'Ma prof., se Dio non ci fosse, io sarei veramente in classe?'.Che la ragione possa perseguire la verità, che la libertà possa essere posta in relazione alla verità: questo avvicina le generazioni, restituisce fascino al compito educativo e conferisce ai soggetti la dignità e lo spessore che la modernità, il materialismo e lo scetticismo dominante, hanno sottratto.
del 03 maggio 2008
Molti, sia genitori che insegnanti, pensano ancora che il compito della scuola si esaurisca nell’istruzione mentre l’educazione, intesa come formazione della persona nella sua integralità e completezza, spetterebbe all’ambito familiare o ad altre agenzie qualificate. Una simile posizione non considera il crescente gap tra offerta e domanda d’istruzione, in un momento in cui la consapevolezza del valore della conoscenza, assai frammentata, è debole. Sono sempre meno i ragazzi che hanno vero desiderio di imparare, la maggior parte subisce la scuola e si annoia sui banchi. Pensare che il compito dell’insegnante si esaurisca nell’istruzione, significa dichiarare il fallimento di una delle professioni più nobili.
Parlare di educazione implica, invece, riconoscere sia il bisogno di affermare una verità ultima su di sé e sulla storia, sia il valore della persona come libertà che aspira alla soddisfazione delle esigenze originarie del proprio cuore. Non può esserci educazione senza che i due soggetti, maestro e allievo, si riconoscano in un percorso comune di tensione alla verità in cui la libertà di ciascuno sia attivata. Nella scuola italiana oggi sembra dominare lo “sgomento per il significato”: non c’è nulla che resti più estraneo di questo bisogno inestirpabile dell’uomo estromesso dall’approccio didattico da tanta pedagogia e sociologia dell’educazione. Docente e alunno si trovano su piani inavvicinabili, condannati dallo scarto generazionale. Ma che serve sapere se non si arriva al senso, al tesoro racchiuso nella conoscenza? Manca l’apertura della ragione tesa al riconoscimento del fattore ultimo presente nella realtà. “Ma prof., se Dio non ci fosse, io sarei veramente in classe?” si è sentito domandare un amico insegnante.

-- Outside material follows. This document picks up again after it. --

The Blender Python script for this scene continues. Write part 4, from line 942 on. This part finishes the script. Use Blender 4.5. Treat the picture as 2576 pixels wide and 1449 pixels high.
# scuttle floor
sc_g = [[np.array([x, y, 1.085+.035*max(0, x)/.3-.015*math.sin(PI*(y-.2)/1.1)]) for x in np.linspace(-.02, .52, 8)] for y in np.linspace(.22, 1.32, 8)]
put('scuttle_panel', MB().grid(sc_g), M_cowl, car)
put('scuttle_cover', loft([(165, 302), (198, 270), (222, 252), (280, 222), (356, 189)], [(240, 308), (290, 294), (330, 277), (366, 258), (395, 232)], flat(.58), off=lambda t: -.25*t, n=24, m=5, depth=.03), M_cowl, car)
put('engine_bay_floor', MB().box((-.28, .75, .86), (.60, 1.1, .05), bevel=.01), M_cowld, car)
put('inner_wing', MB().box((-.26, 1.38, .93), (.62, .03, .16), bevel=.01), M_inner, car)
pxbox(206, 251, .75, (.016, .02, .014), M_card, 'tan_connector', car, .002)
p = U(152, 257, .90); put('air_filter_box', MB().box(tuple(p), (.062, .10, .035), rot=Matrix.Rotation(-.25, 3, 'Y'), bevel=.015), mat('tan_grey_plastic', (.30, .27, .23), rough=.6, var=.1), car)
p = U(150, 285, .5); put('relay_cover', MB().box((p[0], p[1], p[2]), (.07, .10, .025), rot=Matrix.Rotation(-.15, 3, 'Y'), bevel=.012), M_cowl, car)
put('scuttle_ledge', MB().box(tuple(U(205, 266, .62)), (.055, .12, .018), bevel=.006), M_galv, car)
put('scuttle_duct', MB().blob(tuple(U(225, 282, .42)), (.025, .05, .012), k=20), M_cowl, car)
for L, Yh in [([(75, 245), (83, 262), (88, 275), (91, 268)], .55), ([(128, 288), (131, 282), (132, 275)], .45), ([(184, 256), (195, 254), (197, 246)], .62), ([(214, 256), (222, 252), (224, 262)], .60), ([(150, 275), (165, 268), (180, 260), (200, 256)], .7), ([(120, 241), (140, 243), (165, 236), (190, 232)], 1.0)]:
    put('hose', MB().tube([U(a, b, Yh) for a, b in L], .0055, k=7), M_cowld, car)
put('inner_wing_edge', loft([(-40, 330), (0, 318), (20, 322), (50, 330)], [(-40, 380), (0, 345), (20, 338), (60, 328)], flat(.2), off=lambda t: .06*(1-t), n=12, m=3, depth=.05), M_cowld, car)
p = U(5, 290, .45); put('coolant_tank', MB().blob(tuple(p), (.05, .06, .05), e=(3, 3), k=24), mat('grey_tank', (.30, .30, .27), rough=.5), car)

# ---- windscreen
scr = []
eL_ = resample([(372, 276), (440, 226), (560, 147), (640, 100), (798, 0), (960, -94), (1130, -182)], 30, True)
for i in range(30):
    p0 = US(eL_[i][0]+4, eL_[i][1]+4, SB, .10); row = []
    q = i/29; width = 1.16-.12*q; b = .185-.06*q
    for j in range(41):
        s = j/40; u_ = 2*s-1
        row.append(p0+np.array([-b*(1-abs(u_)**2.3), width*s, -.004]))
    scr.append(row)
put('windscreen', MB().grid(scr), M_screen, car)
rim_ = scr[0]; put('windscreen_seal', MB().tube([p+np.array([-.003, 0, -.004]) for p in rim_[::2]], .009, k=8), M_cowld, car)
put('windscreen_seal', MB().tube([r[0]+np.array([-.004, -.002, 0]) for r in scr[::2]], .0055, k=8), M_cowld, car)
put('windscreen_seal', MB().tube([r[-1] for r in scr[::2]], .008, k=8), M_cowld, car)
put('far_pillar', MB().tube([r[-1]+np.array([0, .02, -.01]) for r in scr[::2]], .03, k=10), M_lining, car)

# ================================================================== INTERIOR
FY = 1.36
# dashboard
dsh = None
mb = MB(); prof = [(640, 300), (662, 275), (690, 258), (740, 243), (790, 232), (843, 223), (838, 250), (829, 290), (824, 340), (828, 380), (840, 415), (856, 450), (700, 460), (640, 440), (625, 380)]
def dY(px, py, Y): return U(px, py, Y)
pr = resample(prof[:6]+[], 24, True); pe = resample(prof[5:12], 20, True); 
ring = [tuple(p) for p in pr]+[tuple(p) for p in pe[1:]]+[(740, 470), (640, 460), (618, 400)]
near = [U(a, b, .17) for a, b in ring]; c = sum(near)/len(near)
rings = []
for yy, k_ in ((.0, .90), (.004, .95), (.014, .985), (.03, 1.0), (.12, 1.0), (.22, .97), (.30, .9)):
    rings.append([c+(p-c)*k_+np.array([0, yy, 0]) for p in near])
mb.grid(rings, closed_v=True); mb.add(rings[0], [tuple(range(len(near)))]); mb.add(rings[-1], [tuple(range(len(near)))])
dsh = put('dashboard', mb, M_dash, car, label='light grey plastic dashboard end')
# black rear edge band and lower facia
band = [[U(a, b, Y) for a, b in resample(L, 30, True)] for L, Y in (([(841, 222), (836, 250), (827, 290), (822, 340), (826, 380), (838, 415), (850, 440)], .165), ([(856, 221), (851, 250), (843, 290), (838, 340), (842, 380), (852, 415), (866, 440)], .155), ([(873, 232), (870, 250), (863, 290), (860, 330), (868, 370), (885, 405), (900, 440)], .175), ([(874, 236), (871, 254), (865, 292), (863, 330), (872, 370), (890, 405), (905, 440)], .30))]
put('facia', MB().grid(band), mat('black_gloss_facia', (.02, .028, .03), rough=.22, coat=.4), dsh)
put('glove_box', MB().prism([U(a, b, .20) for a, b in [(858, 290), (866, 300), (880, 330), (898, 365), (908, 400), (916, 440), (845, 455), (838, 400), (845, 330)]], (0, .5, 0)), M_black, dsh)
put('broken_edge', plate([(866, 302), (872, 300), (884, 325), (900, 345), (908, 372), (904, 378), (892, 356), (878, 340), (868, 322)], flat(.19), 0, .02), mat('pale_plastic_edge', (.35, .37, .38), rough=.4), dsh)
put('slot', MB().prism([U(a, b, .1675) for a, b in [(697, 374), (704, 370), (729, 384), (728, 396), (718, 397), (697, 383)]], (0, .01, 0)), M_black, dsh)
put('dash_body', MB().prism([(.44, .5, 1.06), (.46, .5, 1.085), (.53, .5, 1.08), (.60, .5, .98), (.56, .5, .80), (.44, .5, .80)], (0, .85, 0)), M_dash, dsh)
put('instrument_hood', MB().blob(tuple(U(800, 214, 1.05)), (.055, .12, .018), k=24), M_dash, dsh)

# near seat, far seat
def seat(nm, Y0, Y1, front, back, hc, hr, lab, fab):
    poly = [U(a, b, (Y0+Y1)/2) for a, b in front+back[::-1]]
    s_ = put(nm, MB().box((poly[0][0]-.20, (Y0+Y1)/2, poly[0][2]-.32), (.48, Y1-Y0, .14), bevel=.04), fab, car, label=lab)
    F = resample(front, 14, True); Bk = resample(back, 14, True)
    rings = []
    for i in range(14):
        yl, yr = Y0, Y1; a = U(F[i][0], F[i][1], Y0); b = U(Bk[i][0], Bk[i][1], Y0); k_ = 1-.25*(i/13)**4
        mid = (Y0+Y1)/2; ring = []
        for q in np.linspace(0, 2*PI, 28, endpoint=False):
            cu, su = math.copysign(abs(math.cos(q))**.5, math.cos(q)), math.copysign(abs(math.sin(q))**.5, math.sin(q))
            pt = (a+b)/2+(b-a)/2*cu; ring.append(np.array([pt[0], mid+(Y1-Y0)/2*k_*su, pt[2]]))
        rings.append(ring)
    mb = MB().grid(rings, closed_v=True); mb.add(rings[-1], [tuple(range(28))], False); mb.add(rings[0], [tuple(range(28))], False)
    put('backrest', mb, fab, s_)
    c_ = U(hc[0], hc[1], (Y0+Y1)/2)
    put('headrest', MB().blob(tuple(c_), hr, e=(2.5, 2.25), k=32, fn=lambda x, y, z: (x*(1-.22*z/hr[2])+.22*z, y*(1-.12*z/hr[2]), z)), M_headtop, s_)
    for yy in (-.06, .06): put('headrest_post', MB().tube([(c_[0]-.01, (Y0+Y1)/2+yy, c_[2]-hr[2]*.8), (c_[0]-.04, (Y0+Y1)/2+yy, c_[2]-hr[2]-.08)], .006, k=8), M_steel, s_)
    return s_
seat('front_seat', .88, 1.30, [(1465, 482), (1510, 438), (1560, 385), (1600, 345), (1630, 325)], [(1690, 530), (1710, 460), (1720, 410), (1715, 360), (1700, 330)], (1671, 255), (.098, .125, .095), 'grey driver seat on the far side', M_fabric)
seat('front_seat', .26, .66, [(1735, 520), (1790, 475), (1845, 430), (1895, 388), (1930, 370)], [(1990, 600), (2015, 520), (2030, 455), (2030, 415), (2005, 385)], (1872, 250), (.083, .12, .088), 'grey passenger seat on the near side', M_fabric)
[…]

Non credo che quel ragazzo conoscesse Dostoevskij, ma la stessa cosa lo scrittore russo la fa dire a un suo personaggio: “Se Dio non esiste, io sono ancora capitano?”. È il cuore dell’uomo che si esprime in questa domanda, un cuore che non può essere tradito nella sua esigenza di un significato totale che lo abbracci come amore, che assicuri consistenza alle azioni, ai desideri. La categoria ultima della ragione, la categoria della possibilità, deve ritrovare posto tra i banchi. A chi vive la passione per la verità e ha scoperto che “nel mistero del Verbo fatto carne diventa chiaro il mistero dell’uomo”, spetta un compito, quello che Benedetto XVI in America ha chiamato “carità intellettuale”. Come ha spiegato il Papa, vivere verso i giovani un atto d’amore quale è la responsabilità di condurli alla verità.
Che la ragione possa perseguire la verità, che la libertà possa essere posta in relazione alla verità: questo avvicina le generazioni, restituisce fascino al compito educativo e conferisce ai soggetti la dignità e lo spessore che la modernità, il materialismo e lo scetticismo dominante, hanno sottratto.